▶ _What is being asked_
Restate word for word the lines of the data below, from the first through the one that has "8).build('hand_rail', 'pale_steel', t, smooth=True)".
── Exercise material
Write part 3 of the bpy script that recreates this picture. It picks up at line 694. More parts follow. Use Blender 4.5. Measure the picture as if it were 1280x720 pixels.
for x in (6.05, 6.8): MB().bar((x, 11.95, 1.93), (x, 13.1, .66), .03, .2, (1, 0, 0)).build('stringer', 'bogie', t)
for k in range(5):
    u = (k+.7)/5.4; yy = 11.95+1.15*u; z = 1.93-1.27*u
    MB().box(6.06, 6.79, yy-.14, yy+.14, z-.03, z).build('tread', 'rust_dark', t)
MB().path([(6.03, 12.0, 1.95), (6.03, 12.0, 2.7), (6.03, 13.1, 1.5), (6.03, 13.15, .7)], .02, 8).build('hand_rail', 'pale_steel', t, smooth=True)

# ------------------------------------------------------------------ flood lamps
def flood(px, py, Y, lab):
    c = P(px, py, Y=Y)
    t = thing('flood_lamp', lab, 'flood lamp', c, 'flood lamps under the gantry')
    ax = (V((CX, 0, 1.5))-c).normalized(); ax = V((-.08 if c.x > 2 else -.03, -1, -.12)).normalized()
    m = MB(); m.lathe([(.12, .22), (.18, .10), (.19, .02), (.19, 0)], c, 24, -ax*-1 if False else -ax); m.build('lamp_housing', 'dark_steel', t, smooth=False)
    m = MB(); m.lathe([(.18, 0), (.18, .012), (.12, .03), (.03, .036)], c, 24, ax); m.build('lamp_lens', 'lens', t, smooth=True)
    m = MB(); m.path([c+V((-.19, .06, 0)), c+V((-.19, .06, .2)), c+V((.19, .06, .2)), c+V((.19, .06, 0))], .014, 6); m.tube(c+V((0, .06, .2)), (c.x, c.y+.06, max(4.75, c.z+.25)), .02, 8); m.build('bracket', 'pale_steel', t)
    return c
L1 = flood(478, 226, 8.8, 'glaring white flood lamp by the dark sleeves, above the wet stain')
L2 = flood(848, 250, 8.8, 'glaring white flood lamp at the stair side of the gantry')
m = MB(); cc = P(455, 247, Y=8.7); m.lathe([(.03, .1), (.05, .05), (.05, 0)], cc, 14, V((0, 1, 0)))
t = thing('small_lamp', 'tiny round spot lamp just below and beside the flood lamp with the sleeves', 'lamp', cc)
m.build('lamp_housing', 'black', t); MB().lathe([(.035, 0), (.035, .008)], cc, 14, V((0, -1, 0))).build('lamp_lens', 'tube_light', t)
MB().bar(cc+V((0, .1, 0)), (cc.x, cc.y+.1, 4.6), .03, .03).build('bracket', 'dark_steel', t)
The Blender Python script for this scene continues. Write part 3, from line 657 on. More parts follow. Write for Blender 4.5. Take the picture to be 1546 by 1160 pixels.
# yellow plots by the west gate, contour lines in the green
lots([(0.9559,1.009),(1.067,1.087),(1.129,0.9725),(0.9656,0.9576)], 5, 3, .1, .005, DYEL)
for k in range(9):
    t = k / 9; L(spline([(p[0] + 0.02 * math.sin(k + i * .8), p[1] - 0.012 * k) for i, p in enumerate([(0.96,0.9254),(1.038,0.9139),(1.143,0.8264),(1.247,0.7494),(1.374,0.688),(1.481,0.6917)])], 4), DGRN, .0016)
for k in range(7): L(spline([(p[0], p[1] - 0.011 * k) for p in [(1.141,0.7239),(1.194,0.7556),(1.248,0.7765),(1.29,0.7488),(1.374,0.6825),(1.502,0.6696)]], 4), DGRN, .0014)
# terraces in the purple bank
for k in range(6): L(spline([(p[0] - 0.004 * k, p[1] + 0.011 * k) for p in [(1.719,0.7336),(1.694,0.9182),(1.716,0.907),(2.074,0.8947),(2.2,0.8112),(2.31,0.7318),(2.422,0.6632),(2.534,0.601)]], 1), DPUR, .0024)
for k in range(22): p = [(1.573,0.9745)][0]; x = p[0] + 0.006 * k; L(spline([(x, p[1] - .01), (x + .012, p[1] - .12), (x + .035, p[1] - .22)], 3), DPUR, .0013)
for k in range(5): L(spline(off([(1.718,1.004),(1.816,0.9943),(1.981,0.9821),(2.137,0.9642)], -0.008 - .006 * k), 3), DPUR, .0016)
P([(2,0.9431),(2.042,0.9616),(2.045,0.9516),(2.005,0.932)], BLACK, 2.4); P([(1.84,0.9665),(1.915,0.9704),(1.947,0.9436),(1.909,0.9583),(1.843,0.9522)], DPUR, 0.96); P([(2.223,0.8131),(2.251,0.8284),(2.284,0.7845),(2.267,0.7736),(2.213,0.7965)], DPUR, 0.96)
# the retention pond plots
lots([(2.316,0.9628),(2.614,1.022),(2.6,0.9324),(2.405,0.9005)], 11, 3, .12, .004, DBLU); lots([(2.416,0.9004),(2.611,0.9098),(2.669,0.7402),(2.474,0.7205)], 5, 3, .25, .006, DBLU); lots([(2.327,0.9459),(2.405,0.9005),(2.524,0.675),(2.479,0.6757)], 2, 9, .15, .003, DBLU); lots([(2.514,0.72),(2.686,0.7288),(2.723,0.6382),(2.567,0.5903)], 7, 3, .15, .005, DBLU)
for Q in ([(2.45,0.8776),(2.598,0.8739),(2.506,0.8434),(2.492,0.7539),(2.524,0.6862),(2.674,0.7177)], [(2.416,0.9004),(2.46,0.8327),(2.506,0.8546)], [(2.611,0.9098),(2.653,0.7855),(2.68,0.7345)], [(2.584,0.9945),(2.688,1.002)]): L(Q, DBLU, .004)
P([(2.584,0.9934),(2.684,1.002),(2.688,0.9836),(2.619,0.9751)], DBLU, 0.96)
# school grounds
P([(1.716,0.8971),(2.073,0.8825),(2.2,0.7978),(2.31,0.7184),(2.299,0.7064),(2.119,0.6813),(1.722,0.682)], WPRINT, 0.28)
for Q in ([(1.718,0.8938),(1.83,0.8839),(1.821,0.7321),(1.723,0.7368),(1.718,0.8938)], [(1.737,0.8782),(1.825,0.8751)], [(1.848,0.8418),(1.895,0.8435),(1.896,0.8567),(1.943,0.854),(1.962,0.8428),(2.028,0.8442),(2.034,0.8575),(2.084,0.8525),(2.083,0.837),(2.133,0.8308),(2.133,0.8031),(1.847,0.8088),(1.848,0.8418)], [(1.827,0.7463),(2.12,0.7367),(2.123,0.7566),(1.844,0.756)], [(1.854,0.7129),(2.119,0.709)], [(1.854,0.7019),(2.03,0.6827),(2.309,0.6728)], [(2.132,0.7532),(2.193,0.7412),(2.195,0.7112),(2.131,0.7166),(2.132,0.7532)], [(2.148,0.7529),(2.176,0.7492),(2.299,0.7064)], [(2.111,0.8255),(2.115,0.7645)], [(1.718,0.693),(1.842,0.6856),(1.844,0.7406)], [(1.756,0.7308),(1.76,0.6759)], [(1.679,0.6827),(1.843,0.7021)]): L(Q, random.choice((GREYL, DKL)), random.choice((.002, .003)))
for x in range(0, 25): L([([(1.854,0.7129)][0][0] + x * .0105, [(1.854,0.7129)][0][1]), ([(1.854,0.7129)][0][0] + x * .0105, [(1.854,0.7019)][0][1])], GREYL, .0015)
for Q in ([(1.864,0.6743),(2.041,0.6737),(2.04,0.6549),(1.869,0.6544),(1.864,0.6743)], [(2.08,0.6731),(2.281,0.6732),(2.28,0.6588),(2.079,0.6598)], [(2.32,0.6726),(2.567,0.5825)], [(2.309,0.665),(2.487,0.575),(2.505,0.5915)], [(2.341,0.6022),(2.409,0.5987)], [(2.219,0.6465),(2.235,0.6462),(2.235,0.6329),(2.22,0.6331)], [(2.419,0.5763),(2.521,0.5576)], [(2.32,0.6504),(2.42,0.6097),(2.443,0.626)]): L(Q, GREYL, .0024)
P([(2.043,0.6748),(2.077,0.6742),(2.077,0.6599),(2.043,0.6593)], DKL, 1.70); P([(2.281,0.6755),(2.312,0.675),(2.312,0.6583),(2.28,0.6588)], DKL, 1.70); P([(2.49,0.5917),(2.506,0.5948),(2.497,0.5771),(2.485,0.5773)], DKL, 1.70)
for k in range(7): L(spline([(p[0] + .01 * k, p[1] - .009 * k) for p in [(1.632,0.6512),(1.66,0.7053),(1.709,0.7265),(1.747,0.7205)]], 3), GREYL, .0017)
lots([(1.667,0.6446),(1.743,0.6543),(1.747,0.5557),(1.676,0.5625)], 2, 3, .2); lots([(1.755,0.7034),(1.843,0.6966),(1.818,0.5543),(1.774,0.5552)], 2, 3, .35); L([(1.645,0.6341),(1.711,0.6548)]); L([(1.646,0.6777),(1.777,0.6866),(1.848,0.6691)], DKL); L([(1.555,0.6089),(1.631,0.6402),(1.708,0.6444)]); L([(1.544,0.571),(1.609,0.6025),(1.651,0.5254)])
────
▶ _Answer for this exercise_
Write part 3 of the bpy script that recreates this picture. It picks up at line 694. More parts follow. Use Blender 4.5. Measure the picture as if it were 1280x720 pixels.
for x in (6.05, 6.8): MB().bar((x, 11.95, 1.93), (x, 13.1, .66), .03, .2, (1, 0, 0)).build('stringer', 'bogie', t)
for k in range(5):
    u = (k+.7)/5.4; yy = 11.95+1.15*u; z = 1.93-1.27*u
    MB().box(6.06, 6.79, yy-.14, yy+.14, z-.03, z).build('tread', 'rust_dark', t)
MB().path([(6.03, 12.0, 1.95), (6.03, 12.0, 2.7), (6.03, 13.1, 1.5), (6.03, 13.15, .7)], .02, 8).build('hand_rail', 'pale_steel', t, smooth=True)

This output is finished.